Test names are in the form:
file_or_module:callable
Either side of the : may be dotted. To change the splitting behavior, you can alter nose.util.split_test_re.
Find the python source file for a .pyc, .pyo or $py.class file on jython. Returns the filename provided if it is not a python source file.
Find the test address for a test, which may be a module, filename, class, method or function.
Convert a value that may be a list or a (possibly comma-separated) string into a list. The exception: None is returned as None, not [None].
>>> tolist(["one", "two"])
['one', 'two']
>>> tolist("hello")
['hello']
>>> tolist("separate,values, with, commas, spaces , are ,ok")
['separate', 'values', 'with', 'commas', 'spaces', 'are', 'ok']
Make a class appear to reside in module, rather than the module in which it is actually defined.
>>> from nose.failure import Failure
>>> Failure.__module__
'nose.failure'
>>> Nf = transplant_class(Failure, __name__)
>>> Nf.__module__
'nose.util'
>>> Nf.__name__
'Failure'
Make a function imported from module A appear as if it is located in module B.

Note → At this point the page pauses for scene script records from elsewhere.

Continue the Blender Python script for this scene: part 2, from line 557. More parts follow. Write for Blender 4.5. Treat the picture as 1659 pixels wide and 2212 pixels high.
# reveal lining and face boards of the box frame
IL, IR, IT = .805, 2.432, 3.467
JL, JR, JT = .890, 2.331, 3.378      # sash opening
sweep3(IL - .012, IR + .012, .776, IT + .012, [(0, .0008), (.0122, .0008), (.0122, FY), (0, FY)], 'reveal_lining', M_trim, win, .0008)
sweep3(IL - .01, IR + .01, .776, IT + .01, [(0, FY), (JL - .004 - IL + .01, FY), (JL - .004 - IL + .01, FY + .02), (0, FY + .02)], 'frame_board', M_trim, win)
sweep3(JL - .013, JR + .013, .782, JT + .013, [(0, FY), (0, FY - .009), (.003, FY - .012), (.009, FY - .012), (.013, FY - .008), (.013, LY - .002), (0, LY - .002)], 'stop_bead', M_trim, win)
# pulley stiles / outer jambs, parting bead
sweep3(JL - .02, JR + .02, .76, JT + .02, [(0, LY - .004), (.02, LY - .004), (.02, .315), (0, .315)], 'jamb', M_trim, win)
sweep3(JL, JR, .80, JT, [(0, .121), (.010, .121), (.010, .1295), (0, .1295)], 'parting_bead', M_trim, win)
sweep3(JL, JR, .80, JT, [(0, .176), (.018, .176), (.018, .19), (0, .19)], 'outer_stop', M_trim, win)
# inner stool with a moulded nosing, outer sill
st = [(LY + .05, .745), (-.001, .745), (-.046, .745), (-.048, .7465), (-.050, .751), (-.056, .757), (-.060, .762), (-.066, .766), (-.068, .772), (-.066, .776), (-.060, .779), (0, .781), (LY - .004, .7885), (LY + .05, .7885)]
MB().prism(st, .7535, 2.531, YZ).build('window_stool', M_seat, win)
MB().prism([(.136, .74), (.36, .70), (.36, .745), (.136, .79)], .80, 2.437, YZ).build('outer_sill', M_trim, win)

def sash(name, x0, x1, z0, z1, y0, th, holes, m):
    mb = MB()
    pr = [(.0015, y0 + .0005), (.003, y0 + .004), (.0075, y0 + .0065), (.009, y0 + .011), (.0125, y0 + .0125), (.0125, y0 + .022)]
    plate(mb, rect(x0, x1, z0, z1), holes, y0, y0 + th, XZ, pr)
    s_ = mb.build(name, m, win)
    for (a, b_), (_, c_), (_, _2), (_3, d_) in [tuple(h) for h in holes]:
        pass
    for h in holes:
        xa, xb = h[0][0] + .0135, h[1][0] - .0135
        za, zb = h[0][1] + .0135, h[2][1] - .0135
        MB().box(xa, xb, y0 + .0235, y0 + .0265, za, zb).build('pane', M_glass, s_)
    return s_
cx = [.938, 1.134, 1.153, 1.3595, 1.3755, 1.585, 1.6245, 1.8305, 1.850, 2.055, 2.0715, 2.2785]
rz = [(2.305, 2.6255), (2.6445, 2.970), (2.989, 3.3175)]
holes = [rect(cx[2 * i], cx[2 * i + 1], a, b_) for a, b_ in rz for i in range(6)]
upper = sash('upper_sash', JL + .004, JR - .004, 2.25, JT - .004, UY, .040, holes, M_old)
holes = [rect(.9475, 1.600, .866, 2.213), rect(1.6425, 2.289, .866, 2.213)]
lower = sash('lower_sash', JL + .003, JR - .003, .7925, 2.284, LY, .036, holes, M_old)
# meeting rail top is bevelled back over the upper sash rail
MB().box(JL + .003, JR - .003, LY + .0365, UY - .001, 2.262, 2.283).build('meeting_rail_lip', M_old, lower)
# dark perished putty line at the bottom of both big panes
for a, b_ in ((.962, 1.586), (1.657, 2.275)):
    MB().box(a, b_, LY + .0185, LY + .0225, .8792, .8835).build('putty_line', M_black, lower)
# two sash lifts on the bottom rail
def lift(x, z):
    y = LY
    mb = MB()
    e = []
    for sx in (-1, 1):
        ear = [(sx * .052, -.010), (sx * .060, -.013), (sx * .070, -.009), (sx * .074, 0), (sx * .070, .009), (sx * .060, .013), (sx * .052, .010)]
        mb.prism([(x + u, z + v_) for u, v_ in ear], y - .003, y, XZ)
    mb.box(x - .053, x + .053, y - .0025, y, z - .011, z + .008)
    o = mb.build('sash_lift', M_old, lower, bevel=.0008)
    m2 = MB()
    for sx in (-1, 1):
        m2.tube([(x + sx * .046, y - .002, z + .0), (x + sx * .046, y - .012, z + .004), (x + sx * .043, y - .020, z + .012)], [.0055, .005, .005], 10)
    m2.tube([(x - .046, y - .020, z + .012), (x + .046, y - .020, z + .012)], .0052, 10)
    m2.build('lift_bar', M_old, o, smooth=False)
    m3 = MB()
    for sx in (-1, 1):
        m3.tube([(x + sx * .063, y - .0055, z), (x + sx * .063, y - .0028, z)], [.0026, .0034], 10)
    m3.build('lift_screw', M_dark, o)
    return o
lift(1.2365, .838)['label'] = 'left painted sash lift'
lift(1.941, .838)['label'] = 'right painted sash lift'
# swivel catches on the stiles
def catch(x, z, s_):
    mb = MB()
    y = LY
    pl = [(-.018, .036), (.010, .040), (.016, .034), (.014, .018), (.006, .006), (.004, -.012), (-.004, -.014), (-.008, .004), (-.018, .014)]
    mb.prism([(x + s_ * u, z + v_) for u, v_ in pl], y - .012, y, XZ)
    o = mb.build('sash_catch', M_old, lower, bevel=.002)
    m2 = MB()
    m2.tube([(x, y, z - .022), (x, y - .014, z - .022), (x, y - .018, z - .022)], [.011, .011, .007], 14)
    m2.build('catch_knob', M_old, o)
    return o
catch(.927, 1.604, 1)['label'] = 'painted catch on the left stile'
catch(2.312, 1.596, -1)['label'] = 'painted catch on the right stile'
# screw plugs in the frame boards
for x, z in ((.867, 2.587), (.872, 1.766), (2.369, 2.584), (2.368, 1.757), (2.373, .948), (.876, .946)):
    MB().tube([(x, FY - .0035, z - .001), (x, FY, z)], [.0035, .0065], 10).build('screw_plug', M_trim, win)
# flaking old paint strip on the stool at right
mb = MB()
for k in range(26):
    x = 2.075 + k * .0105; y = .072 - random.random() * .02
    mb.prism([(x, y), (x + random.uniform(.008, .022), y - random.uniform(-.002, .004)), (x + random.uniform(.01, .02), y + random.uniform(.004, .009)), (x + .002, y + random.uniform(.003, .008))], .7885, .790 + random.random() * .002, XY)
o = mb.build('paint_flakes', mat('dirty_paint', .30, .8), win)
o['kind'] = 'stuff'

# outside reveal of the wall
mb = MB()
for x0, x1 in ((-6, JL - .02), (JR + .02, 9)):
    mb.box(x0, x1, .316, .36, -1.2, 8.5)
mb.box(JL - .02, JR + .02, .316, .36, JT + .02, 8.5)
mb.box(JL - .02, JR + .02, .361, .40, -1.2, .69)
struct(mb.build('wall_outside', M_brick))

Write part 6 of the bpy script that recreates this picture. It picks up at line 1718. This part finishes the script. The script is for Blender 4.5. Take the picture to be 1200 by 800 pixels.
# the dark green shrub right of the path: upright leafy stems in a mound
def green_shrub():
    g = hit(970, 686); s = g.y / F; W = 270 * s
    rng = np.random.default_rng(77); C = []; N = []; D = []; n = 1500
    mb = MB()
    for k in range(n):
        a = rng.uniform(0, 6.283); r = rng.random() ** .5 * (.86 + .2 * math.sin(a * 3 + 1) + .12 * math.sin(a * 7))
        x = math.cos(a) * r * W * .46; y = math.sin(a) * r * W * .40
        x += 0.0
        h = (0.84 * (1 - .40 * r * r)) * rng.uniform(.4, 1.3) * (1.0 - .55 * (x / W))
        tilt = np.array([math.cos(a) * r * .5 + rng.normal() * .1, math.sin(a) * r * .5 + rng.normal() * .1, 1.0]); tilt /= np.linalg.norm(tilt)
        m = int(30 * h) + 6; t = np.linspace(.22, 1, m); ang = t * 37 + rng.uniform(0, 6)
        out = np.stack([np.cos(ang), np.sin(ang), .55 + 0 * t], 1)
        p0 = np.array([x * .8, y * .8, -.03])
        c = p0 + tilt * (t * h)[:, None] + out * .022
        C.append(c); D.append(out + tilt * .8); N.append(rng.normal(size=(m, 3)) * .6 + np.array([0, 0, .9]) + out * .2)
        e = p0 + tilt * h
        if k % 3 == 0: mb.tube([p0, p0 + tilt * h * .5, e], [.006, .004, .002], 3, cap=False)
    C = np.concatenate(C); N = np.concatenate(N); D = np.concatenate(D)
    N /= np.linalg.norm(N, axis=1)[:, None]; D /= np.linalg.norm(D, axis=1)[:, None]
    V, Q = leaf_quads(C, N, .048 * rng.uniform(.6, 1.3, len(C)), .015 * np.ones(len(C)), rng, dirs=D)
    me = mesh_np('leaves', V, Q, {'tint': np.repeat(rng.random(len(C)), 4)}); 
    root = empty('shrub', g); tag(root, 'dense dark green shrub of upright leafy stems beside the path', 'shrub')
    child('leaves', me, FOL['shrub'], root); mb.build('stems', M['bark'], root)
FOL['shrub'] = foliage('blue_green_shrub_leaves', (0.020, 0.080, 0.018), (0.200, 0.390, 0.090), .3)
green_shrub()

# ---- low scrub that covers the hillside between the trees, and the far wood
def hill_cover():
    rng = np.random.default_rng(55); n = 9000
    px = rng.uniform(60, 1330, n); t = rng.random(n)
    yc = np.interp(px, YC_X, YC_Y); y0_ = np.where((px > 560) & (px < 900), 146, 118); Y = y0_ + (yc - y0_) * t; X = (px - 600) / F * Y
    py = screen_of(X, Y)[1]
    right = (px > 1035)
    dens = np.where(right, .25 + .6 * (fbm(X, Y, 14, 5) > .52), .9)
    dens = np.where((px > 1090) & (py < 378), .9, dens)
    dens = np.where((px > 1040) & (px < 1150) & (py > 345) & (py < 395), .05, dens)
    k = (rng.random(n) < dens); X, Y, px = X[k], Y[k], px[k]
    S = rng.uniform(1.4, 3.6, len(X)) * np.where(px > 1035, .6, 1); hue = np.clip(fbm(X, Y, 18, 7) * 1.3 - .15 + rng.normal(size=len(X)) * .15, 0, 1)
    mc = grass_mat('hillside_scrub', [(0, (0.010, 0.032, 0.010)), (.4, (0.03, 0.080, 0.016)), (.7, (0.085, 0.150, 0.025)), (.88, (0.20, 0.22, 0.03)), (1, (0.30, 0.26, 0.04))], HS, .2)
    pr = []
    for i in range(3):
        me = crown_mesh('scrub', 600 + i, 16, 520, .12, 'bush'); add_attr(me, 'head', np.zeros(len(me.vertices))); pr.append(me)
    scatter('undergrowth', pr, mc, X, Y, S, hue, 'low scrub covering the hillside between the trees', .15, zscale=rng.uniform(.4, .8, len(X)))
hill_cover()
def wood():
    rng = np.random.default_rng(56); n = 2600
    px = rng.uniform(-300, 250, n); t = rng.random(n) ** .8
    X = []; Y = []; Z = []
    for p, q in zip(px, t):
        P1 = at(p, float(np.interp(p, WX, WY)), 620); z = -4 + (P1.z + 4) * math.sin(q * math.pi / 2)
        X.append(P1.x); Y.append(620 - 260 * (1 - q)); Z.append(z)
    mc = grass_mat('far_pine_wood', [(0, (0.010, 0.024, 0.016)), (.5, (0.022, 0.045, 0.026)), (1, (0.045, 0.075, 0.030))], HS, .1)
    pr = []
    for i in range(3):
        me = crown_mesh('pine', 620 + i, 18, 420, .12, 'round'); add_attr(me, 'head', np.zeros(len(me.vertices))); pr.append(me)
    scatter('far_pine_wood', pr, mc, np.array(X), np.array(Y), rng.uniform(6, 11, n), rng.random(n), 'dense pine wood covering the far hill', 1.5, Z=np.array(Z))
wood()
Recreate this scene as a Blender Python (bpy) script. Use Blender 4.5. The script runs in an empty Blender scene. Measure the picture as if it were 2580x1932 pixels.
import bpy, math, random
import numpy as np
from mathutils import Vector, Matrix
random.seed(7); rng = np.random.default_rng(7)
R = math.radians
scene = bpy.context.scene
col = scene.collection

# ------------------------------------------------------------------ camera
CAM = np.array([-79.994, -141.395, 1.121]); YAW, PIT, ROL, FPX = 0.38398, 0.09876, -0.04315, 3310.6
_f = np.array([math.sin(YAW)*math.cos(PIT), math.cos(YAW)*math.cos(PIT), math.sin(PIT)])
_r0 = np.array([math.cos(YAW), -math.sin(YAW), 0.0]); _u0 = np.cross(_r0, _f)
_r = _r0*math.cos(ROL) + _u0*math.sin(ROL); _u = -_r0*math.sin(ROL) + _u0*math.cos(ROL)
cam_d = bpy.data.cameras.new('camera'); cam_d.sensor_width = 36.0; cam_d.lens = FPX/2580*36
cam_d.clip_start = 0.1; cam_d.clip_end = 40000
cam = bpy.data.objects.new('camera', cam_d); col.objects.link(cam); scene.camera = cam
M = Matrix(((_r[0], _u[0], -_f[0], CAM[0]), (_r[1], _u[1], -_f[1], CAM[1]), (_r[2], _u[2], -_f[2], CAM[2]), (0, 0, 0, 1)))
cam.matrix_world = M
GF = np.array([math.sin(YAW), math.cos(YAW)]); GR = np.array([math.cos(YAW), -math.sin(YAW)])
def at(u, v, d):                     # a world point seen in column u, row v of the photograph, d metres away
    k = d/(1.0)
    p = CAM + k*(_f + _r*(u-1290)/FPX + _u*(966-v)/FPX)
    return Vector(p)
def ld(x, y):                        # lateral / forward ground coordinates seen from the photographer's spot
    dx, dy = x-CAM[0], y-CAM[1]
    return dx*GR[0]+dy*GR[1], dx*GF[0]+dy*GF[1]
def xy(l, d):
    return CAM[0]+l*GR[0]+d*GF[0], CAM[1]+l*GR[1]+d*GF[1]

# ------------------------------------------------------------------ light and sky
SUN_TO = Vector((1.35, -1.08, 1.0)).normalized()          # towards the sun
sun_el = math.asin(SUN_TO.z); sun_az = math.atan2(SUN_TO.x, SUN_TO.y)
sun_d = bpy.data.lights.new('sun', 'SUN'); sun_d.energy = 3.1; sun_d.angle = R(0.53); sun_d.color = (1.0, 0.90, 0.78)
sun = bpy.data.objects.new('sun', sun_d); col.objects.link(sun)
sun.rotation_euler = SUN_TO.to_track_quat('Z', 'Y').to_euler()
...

>>> from pprint import pprint
>>> pprint.__module__
'pprint'
>>> pp = transplant_func(pprint, __name__)
>>> pp.__module__
'nose.util'
The original function is not modified.
>>> pprint.__module__
'pprint'
Calling the transplanted function calls the original.
>>> pp([1, 2])
[1, 2]
>>> pprint([1,2])
[1, 2]
Given a list of possible method names, try to run them with the provided object. Keep going until something works. Used to run setup/teardown methods for module, package, and function tests.